While Grinex initially reported a $13 million loss, independent investigations by blockchain intelligence firms suggest a higher figure and a broader impact. Researchers from TRM Labs, a prominent blockchain analysis company, confirmed the theft and revised the estimated value of stolen assets upwards to $15 million. This revised figure emerged after TRM Labs identified approximately 70 drained addresses linked to Grinex, significantly more than the exchange’s initial count. The discrepancy highlights the challenges in accurately assessing the full extent of a cyberattack, especially in its immediate aftermath, and underscores the critical role of third-party blockchain forensics in providing a comprehensive picture. Neither TRM Labs nor fellow blockchain research firm Elliptic has publicly detailed the specific vulnerabilities or methods the attackers exploited to bypass Grinex’s defenses, leaving a crucial gap in understanding the technical aspects of the breach. The absence of such details further fuels speculation, particularly given Grinex’s claims of state-level adversaries.

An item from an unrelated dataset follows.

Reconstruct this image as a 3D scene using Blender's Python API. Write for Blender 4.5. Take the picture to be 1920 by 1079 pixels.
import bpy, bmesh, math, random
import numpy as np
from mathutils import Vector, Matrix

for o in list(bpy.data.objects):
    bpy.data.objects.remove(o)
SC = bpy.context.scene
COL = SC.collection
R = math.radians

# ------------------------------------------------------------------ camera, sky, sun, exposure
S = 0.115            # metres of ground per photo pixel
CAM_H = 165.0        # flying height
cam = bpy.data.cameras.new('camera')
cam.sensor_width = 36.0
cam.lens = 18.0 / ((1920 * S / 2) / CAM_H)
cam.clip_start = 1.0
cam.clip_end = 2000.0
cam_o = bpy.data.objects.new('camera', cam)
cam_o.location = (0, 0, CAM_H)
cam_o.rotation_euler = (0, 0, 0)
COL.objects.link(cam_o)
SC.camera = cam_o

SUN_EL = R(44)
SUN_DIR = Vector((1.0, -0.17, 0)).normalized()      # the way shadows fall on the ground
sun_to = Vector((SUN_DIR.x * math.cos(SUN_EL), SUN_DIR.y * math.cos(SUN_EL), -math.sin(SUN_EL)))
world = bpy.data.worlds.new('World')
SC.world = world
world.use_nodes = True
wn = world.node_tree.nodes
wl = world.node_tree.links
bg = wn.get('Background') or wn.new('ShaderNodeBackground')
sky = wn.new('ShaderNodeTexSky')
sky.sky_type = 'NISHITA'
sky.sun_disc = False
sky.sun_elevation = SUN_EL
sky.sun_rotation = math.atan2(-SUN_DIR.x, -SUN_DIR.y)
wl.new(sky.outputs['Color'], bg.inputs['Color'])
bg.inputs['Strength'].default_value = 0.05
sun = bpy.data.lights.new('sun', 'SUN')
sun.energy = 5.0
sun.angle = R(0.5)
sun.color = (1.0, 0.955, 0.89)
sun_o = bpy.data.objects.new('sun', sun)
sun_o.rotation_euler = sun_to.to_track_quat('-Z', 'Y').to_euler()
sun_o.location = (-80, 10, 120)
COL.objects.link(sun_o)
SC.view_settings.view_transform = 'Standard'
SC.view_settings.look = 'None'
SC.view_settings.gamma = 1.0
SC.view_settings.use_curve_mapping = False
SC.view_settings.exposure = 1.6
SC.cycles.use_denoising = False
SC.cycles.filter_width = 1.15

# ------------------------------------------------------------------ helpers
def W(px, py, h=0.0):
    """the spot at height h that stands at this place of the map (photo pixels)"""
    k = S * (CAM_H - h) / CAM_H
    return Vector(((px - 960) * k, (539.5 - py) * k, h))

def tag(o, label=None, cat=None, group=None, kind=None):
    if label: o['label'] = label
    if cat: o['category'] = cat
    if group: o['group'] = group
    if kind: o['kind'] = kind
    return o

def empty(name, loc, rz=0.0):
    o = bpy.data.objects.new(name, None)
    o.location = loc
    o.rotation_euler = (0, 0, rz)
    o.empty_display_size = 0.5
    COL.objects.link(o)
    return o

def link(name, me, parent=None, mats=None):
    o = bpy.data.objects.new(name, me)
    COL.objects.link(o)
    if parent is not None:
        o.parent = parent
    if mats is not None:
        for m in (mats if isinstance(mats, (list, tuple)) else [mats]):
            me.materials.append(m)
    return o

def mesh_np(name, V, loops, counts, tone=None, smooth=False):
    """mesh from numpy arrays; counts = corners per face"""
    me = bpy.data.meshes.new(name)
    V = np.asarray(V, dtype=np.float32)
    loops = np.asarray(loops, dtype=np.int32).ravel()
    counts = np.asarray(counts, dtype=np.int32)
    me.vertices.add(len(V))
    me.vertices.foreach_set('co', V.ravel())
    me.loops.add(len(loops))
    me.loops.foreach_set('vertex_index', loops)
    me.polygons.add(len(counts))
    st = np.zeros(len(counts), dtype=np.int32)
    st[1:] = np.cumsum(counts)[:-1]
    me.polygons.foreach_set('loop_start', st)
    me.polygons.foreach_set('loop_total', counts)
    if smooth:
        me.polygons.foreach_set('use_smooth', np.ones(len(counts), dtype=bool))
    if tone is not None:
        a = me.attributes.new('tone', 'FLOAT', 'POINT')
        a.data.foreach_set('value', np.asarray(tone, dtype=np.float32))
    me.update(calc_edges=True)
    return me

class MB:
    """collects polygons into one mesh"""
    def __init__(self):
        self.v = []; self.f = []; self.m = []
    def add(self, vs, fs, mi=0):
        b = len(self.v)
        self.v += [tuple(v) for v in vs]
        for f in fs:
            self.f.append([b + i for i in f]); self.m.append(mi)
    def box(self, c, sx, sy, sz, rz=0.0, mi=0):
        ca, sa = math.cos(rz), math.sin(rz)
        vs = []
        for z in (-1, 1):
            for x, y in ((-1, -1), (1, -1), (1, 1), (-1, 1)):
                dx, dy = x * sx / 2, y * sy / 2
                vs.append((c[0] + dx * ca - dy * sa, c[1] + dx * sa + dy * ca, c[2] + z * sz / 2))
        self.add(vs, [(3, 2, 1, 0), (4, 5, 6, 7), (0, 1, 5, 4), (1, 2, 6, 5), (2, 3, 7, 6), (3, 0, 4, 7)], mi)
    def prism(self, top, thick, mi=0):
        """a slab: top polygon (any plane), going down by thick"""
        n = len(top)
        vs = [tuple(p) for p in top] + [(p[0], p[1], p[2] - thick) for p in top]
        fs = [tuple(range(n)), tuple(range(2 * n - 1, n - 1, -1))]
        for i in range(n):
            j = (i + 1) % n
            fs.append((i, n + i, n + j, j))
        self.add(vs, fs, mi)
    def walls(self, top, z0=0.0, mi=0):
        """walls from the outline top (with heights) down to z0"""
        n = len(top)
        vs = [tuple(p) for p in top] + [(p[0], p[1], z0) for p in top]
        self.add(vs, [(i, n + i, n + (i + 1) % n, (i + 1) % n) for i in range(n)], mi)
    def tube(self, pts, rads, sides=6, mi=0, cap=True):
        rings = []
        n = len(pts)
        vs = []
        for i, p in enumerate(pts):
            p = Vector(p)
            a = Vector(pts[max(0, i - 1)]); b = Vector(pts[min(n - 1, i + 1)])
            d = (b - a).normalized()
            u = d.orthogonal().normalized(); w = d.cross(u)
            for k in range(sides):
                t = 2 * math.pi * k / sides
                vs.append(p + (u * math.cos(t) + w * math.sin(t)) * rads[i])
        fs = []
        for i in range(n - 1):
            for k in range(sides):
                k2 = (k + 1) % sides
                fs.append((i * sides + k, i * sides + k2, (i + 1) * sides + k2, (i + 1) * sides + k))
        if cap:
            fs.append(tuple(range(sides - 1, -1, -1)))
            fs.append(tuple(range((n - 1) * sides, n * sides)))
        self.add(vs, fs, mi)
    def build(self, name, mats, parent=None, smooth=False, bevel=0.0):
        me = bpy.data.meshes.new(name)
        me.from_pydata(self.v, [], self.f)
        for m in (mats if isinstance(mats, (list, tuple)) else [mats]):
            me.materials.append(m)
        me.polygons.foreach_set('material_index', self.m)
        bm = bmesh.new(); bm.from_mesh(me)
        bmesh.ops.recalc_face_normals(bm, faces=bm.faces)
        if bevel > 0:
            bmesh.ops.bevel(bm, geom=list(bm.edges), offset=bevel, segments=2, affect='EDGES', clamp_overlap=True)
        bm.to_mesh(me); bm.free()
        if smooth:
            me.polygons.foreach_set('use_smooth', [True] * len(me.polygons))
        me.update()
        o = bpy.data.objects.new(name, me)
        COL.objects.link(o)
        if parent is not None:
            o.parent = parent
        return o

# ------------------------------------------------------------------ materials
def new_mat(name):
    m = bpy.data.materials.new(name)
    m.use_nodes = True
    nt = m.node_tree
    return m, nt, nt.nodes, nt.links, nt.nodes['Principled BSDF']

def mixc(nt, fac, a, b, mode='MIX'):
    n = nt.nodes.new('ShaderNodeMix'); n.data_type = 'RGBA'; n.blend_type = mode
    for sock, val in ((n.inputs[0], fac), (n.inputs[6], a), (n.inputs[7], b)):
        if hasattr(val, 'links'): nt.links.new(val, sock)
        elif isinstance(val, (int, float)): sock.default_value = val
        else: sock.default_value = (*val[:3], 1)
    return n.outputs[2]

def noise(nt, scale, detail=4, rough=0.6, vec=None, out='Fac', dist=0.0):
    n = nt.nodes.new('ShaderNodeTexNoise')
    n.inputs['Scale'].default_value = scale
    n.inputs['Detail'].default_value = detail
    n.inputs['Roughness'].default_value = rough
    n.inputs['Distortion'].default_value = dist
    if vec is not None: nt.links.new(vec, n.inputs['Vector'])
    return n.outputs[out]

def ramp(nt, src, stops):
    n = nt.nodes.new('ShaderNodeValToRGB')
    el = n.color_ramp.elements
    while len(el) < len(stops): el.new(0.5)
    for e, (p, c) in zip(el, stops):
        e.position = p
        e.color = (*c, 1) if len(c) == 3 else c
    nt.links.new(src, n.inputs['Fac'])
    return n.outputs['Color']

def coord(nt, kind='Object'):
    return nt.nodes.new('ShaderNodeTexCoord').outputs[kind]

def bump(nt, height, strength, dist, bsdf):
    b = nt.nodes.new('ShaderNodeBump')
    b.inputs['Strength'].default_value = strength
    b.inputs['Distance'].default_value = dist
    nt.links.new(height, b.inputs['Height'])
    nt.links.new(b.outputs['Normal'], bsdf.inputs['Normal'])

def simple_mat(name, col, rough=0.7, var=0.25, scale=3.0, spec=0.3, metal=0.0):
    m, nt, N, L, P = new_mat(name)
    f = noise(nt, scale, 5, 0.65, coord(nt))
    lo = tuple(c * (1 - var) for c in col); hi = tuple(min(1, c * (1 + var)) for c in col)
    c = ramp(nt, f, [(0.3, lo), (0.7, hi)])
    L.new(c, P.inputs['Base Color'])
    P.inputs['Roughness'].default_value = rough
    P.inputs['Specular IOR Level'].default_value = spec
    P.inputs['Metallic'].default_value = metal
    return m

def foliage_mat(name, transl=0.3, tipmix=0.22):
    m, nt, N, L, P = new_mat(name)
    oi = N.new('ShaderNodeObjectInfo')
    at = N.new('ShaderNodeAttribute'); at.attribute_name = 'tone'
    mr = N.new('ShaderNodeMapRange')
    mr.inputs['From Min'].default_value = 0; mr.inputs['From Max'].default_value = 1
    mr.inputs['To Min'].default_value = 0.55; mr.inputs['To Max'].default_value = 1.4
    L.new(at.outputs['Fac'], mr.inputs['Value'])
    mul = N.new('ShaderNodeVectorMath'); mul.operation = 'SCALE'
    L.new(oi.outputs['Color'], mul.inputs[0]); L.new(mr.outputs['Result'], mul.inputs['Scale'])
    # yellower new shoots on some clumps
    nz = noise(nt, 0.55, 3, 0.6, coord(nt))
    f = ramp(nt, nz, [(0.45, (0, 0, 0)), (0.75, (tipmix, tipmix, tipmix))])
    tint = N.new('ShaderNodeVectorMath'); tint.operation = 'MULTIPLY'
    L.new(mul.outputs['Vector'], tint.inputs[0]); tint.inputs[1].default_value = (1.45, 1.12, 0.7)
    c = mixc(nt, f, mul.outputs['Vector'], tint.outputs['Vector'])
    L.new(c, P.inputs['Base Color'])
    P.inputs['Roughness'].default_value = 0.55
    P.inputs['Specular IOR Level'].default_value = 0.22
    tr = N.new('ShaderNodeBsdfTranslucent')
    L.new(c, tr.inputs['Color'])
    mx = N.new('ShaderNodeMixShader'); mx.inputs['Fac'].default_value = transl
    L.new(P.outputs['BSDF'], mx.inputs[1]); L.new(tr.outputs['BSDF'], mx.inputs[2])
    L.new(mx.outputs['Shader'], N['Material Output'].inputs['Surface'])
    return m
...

The "Western Special Services" Accusation and Geopolitical Context

Grinex’s assertion that "western special services" were behind the attack is a highly charged claim, placing the incident within the broader narrative of escalating cyber tensions between Russia and Western nations. The exchange’s statement, posted on its website, explicitly linked the attack to efforts to undermine "Russia’s financial sovereignty." This accusation, while lacking concrete, publicly verifiable evidence, resonates with ongoing geopolitical conflicts, particularly in the wake of Russia’s full-scale invasion of Ukraine and the subsequent imposition of extensive international sanctions against Russian entities and individuals. Cryptocurrency exchanges, due to their pseudonymous nature and cross-border capabilities, have become a battleground for sanctions enforcement and evasion, as well as a target for state-sponsored cyber operations aimed at economic disruption or intelligence gathering.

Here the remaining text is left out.